The Terminator #8 // Review
There has always been a plan. This one was called “Operation Family Tree.” With all of the. basic elements of it complete, it’s time for the intelligence to assess precisely how successful it’s been. And what with it being the caser that the intelligence in question is pretty vast, it’s going to be a hell of an analysis in The Terminator #8. Writer Declan Shalvey wraps-up his mini-series tale from before the original Terminator movie. Artist Colin Craker is given quite a range of motion to sum-up the work that’s happened over the course of the past seven issues in a satisfying conclusion.

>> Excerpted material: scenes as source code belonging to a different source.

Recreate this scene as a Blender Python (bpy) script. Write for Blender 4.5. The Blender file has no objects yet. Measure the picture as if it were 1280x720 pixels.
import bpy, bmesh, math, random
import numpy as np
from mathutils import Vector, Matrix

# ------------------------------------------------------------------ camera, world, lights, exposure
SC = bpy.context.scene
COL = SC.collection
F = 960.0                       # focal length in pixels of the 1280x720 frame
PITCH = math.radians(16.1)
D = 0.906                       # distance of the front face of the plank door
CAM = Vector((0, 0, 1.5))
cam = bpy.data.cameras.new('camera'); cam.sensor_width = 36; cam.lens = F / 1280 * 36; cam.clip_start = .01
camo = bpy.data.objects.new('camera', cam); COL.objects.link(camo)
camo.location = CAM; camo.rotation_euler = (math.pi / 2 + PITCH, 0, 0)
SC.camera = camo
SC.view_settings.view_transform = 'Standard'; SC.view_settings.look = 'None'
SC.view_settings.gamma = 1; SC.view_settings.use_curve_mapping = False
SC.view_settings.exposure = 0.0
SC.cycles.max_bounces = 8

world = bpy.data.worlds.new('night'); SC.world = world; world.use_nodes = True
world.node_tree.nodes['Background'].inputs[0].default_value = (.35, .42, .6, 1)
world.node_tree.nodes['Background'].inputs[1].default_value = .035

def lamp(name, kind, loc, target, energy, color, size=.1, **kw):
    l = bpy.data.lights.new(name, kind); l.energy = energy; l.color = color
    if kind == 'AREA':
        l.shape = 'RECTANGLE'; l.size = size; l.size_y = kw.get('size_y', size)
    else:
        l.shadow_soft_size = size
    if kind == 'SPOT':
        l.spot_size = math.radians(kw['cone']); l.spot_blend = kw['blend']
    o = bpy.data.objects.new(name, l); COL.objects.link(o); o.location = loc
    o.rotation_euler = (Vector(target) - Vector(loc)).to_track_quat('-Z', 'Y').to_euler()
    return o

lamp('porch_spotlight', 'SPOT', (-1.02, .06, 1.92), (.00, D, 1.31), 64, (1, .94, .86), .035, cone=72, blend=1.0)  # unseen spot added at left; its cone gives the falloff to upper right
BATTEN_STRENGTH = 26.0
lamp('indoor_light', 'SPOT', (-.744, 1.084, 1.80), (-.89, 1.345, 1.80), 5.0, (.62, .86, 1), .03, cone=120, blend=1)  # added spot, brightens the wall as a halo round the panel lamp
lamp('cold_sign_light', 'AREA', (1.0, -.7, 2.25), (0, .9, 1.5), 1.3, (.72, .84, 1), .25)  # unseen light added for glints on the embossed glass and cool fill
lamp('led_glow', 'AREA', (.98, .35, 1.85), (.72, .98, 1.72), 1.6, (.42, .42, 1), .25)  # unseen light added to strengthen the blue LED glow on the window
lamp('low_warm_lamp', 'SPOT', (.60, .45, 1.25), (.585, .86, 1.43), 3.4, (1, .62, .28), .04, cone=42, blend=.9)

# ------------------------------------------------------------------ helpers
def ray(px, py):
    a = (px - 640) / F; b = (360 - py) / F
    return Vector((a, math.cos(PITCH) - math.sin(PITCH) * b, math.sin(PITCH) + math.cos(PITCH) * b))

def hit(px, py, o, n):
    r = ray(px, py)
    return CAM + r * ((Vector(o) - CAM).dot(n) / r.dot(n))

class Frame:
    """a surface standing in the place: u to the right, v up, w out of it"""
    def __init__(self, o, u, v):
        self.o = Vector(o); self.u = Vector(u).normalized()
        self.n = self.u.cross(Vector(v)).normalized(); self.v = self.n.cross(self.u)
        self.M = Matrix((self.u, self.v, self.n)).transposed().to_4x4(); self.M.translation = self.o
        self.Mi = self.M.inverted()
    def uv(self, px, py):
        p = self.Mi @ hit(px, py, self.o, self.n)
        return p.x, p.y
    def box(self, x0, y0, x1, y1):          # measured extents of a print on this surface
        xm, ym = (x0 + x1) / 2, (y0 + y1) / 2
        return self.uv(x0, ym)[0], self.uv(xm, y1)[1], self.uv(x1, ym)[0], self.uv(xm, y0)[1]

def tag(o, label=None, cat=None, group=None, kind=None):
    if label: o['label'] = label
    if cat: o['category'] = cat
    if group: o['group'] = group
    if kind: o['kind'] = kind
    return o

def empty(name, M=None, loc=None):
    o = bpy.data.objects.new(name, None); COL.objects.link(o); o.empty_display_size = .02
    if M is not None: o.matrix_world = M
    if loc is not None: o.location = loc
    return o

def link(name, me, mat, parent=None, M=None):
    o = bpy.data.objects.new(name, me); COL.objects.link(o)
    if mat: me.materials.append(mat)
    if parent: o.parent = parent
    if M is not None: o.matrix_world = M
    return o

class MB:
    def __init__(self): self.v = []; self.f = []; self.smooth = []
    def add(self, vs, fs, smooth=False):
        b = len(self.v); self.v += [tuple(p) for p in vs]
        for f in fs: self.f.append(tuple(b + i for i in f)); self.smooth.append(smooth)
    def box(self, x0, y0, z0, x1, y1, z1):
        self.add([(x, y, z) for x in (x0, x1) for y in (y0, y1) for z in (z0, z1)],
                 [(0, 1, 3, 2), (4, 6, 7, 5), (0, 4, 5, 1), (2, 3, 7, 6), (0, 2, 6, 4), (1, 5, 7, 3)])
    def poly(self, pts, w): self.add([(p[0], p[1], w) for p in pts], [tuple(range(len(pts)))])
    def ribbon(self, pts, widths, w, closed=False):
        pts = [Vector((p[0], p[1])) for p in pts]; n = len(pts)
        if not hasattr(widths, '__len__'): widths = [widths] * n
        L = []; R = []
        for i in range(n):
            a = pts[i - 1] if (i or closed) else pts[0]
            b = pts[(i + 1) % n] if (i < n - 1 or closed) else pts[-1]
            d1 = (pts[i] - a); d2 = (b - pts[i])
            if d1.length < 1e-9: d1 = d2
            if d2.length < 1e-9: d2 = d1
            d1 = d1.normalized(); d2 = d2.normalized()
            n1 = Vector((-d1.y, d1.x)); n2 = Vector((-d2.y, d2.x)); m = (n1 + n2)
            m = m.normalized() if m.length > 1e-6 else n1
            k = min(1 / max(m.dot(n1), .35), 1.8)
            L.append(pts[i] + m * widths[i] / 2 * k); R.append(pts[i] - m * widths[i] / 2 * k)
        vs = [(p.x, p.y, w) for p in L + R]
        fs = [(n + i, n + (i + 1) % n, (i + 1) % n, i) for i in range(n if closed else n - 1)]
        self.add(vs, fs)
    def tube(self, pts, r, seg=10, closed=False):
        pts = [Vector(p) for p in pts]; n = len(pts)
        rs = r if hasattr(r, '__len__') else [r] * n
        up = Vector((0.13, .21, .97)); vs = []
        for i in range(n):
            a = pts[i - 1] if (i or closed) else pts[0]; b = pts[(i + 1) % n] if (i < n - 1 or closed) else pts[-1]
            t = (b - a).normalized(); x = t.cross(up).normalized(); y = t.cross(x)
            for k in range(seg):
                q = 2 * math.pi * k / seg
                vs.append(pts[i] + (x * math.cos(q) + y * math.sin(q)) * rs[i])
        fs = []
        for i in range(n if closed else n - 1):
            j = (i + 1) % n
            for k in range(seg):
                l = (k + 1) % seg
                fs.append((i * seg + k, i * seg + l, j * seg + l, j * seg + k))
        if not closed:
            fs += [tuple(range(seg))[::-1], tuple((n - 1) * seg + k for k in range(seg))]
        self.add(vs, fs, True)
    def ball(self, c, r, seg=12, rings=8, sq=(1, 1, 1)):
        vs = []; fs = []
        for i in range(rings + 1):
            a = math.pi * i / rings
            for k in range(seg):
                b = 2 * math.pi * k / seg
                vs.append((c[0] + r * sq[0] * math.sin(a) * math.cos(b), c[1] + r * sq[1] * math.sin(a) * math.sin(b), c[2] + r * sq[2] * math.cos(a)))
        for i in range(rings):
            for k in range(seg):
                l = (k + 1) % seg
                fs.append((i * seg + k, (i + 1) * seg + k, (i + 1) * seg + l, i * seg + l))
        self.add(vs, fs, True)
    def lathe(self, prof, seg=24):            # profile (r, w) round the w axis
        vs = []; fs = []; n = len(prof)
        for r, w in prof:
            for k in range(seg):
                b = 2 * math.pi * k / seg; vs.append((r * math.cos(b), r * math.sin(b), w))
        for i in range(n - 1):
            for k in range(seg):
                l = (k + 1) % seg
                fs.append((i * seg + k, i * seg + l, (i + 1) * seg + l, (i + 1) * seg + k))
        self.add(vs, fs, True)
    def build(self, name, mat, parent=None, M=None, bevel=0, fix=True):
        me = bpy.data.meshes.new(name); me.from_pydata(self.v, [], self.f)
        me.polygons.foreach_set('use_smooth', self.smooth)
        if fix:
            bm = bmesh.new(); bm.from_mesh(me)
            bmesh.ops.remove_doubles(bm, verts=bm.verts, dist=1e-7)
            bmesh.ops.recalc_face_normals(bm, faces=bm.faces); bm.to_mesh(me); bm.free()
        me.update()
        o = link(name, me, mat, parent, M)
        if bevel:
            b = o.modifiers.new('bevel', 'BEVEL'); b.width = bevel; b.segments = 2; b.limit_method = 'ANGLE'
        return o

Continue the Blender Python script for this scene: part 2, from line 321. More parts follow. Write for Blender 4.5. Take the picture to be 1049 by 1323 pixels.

Every mission in Operation Family Tree needs to be assessed. It’s really only a matter of time before they figure out whether or not what they were doing was successful. Of course...there are going to be problems that are going to be defined and there’s going to be some kind of reckoning. Maybe they can work out some better strategy of some sort. It’s only logical...and the intelligrence running things is nothing if not logical. Of course...logic is a bit hard to focus on where time travel is concerned, so anything could happen.
Shalvey is taking kind of a big chance with the issue. The way he’d had the series planned-out and paced-out didn’t necessarily require a full issue for what was going to be defined in the eighth issue of the series. It really could have been really successsful in just a few pages...or maybe something half the length that it is that could have een included in the seventh issue. If it WAS going to be tacked-on at the end of the seventh issue, it would have felt a bit rushed. As a full issue in and of iteself, it feels a bit sparse.
Craker is given a wide amount of leeway to explore the big finale to Operation Family Tree. There’s real poetry to the way that Craker is delivering the full series retrospective issue, but it lacks enough of a punch to really make much of an impact. There ARE some beautiful shots, though. There are some powerful moments as the AI continues to consider what it needs to do in order to give history the outcome that it’s looking for. So it looks very, very cool in its own way, but it lacks something.
The overall run of the series really makes it feel totally ancillary to the Terminator universe. It’s one of those rare series that really makes no effort to justify itself outside ot the movie franchise that it comes from. And yet...it’s all new material that has no direct connection to the events of those movies. So in the end it’s just kind of a weird prequel that doesn’t have a whole lot fo weight on its own. That being said, it IS quite a bit of fun for anyone with even a passing interest in the movies.